Set the lines down again exactly, first line through the line that contains "COL = SC.collection", with no pictures.

** START OF DATA BLOCK **

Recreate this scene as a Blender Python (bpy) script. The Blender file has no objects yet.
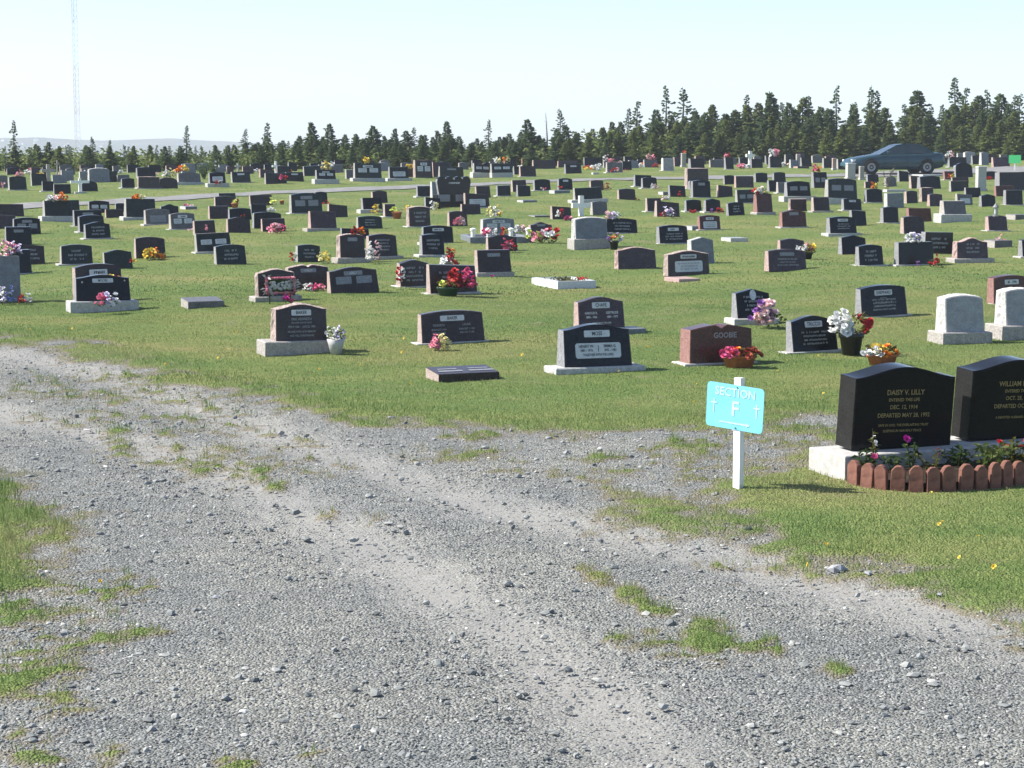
import bpy, math, random
import numpy as np
from mathutils import Vector, Euler
rnd = random.Random(7)
R = math.radians
SC = bpy.context.scene
COL = SC.collection

# ------------------------------------------------------------ camera, sky, sun, exposure
FPX, PITCH, HCAM, SLOPE = 2000.0, math.atan(234 / 2000.0), 3.2, 0.0225
cam = bpy.data.cameras.new('camera'); camo = bpy.data.objects.new('camera', cam); COL.objects.link(camo)
camo.location = (0, 0, HCAM); camo.rotation_euler = (math.pi / 2 - PITCH, 0, 0)
cam.sensor_width = 36; cam.lens = 36 * FPX / 1024; cam.clip_start = 0.5; cam.clip_end = 20000
SC.camera = camo
SUN_EL, SUN_AZ_BACK = R(44), R(5)          # sun to the left (-X), a touch behind the stones
sd = Vector((-math.cos(SUN_EL) * math.cos(SUN_AZ_BACK), math.cos(SUN_EL) * math.sin(SUN_AZ_BACK), math.sin(SUN_EL)))
W = bpy.data.worlds.new('World'); SC.world = W; W.use_nodes = True
wn = W.node_tree.nodes; wl = W.node_tree.links
sky = wn.new('ShaderNodeTexSky'); sky.sky_type = 'NISHITA'; sky.sun_disc = False
sky.sun_elevation = SUN_EL; sky.sun_rotation = math.atan2(sd.x, sd.y)
sky.altitude = 0; sky.air_density = 0.62; sky.dust_density = 0.55; sky.ozone_density = 1.0
wl.new(sky.outputs[0], wn['Background'].inputs[0]); wn['Background'].inputs[1].default_value = 0.12
sun = bpy.data.lights.new('sun', 'SUN'); sun.energy = 5.0; sun.angle = R(0.5); sun.color = (1.0, 0.95, 0.87)
suno = bpy.data.objects.new('sun', sun); COL.objects.link(suno)
suno.rotation_euler = sd.to_track_quat('Z', 'Y').to_euler()
SC.view_settings.view_transform = 'Standard'; SC.view_settings.look = 'None'
SC.view_settings.exposure = 1.0; SC.view_settings.gamma = 1.0
SC.render.engine = 'CYCLES'
SC.cycles.max_bounces = 5; SC.cycles.diffuse_bounces = 3; SC.cycles.glossy_bounces = 3
SC.cycles.transmission_bounces = 3; SC.cycles.volume_bounces = 0; SC.cycles.use_denoising = True

# ------------------------------------------------------------ ground form and photogrammetry
def sst(a, b, x): 
    t = np.clip((x - a) / (b - a), 0, 1); return t * t * (3 - 2 * t)
def gz(x, y):
    x = np.asarray(x, float); y = np.asarray(y, float)
    und = 0.035 * np.sin(x * .55 + 1) * np.sin(y * .31) + 0.03 * np.sin(x * .23 - y * .17) + .015 * np.sin(x * 1.7 + y * .9) + .016 * np.sin(2.1*x + 1.1*y) * np.sin(.9*x - 1.5*y + .7)
    und = und * sst(22, 34, y)
    z = SLOPE * np.minimum(y, 122) + und
    # beyond the wood the land falls away to a valley
    return z - 34 * sst(125, 420, y) - 0.02 * np.maximum(-y, 0)
CP, SP = math.cos(PITCH), math.sin(PITCH)
def ray(u, v):
    a, b = (u - 512) / FPX, (384 - v) / FPX
    return np.array([a, CP + b * SP, -SP + b * CP])
def at(u, v):
    d = ray(u, v); z = 0.0; y = 20.0
    for _ in range(8):
        # intersect z = SLOPE*y + e with the local unevenness e
        e = float(gz(d[0] * y / d[1], y)) - SLOPE * y + .03
        t = (HCAM - e) / (SLOPE * d[1] - d[2]); y = t * d[1]
    return d[0] * t, y
def ppm(y): return FPX / (y * CP + 0.2)             # pixels per metre at distance y

# ------------------------------------------------------------ objects
def tag(o, label=None, cat=None, group=None, kind=None):
    if label: o['label'] = label
    if cat: o['category'] = cat
    if group: o['group'] = group
    if kind: o['kind'] = kind
    return o
def empty(name, loc, rz=0.0, rx=0.0, ry=0.0):
    o = bpy.data.objects.new(name, None); COL.objects.link(o); o.location = loc; o.rotation_euler = (rx, ry, rz)
    o.empty_display_size = .2; return o
def mk(name, V, F, mats, idx=None, parent=None, smooth=False):
    me = bpy.data.meshes.new(name); me.from_pydata([tuple(map(float, p)) for p in V], [], F)
    for m in (mats if isinstance(mats, (list, tuple)) else [mats]): me.materials.append(m)
    if idx is not None: me.polygons.foreach_set('material_index', idx)
    if smooth: me.polygons.foreach_set('use_smooth', [True] * len(F))
    me.update(); o = bpy.data.objects.new(name, me); COL.objects.link(o)
    if parent: o.parent = parent
    return o
def mk_np(name, V, F, mats, parent=None, attrs=None, smooth=False):
    """V (n,3), F (m,k) arrays of equal sided faces"""
    V = np.ascontiguousarray(V, np.float32); F = np.ascontiguousarray(F, np.int32); m, k = F.shape
    me = bpy.data.meshes.new(name); me.vertices.add(len(V)); me.vertices.foreach_set('co', V.ravel())
    me.loops.add(m * k); me.loops.foreach_set('vertex_index', F.ravel())
    me.polygons.add(m); me.polygons.foreach_set('loop_start', np.arange(0, m * k, k, dtype=np.int32))
    me.polygons.foreach_set('use_smooth', np.full(m, smooth))
    for mm in (mats if isinstance(mats, (list, tuple)) else [mats]): me.materials.append(mm)
    for an, av in (attrs or {}).items():
        a = me.attributes.new(an, 'FLOAT', 'POINT'); a.data.foreach_set('value', np.ascontiguousarray(av, np.float32))
    me.update(); me.validate()
    o = bpy.data.objects.new(name, me); COL.objects.link(o)
    if parent: o.parent = parent
    return o
class MB:
    """collects shapes for ONE mesh"""
    def __init__(s): s.V = []; s.F = []; s.I = []
    def add(s, V, F, i=0):
        n = len(s.V); s.V += [tuple(p) for p in V]; s.F += [[a + n for a in f] for f in F]; s.I += [i] * len(F)
    def box(s, x0, x1, y0, y1, z0, z1, i=0, b=0.0):
        if b <= 0:
            s.add([(x0,y0,z0),(x1,y0,z0),(x1,y1,z0),(x0,y1,z0),(x0,y0,z1),(x1,y0,z1),(x1,y1,z1),(x0,y1,z1)],
                  [(0,3,2,1),(4,5,6,7),(0,1,5,4),(1,2,6,5),(2,3,7,6),(3,0,4,7)], i)
        else:   # top edges chamfered
            s.add([(x0,y0,z0),(x1,y0,z0),(x1,y1,z0),(x0,y1,z0),(x0,y0,z1-b),(x1,y0,z1-b),(x1,y1,z1-b),(x0,y1,z1-b),
                   (x0+b,y0+b,z1),(x1-b,y0+b,z1),(x1-b,y1-b,z1),(x0+b,y1-b,z1)],
                  [(0,3,2,1),(0,1,5,4),(1,2,6,5),(2,3,7,6),(3,0,4,7),(4,5,9,8),(5,6,10,9),(6,7,11,10),(7,4,8,11),(8,9,10,11)], i)
    def lathe(s, prof, n=14, c=(0,0,0), i=0, sx=1.0, sy=1.0, cap=True):
        V = []; F = []
        for r, z in prof:
            for k in range(n):
                a = 2 * math.pi * k / n; V.append((c[0] + r * sx * math.cos(a), c[1] + r * sy * math.sin(a), c[2] + z))
        for j in range(len(prof) - 1):
            for k in range(n):
                k2 = (k + 1) % n; F.append((j*n+k, j*n+k2, (j+1)*n+k2, (j+1)*n+k))
        if cap: F.append(tuple(range(n))[::-1]); F.append(tuple((len(prof)-1)*n + k for k in range(n)))
        s.add(V, F, i)
    def tube(s, pts, r0, r1=None, n=6, i=0):
        r1 = r0 if r1 is None else r1; V = []; F = []; P = [Vector(p) for p in pts]
        for j, p in enumerate(P):
            d = (P[min(j+1, len(P)-1)] - P[max(j-1, 0)]).normalized()
            a = d.orthogonal().normalized(); b = d.cross(a); r = r0 + (r1 - r0) * j / max(1, len(P)-1)
            for k in range(n):
                t = 2 * math.pi * k / n; V.append(tuple(p + a * (r * math.cos(t)) + b * (r * math.sin(t))))
        for j in range(len(P)-1):
            for k in range(n):
                k2 = (k+1) % n; F.append((j*n+k, j*n+k2, (j+1)*n+k2, (j+1)*n+k))
        F.append(tuple(range(n))[::-1]); F.append(tuple((len(P)-1)*n + k for k in range(n)))
        s.add(V, F, i)
    def build(s, name, mats, parent=None, smooth=False): return mk(name, s.V, s.F, mats, s.I, parent, smooth)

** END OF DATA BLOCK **

ANSWER TO THE PROBLEM:
Recreate this scene as a Blender Python (bpy) script. The Blender file has no objects yet.
import bpy, math, random
import numpy as np
from mathutils import Vector, Euler
rnd = random.Random(7)
R = math.radians
SC = bpy.context.scene
COL = SC.collection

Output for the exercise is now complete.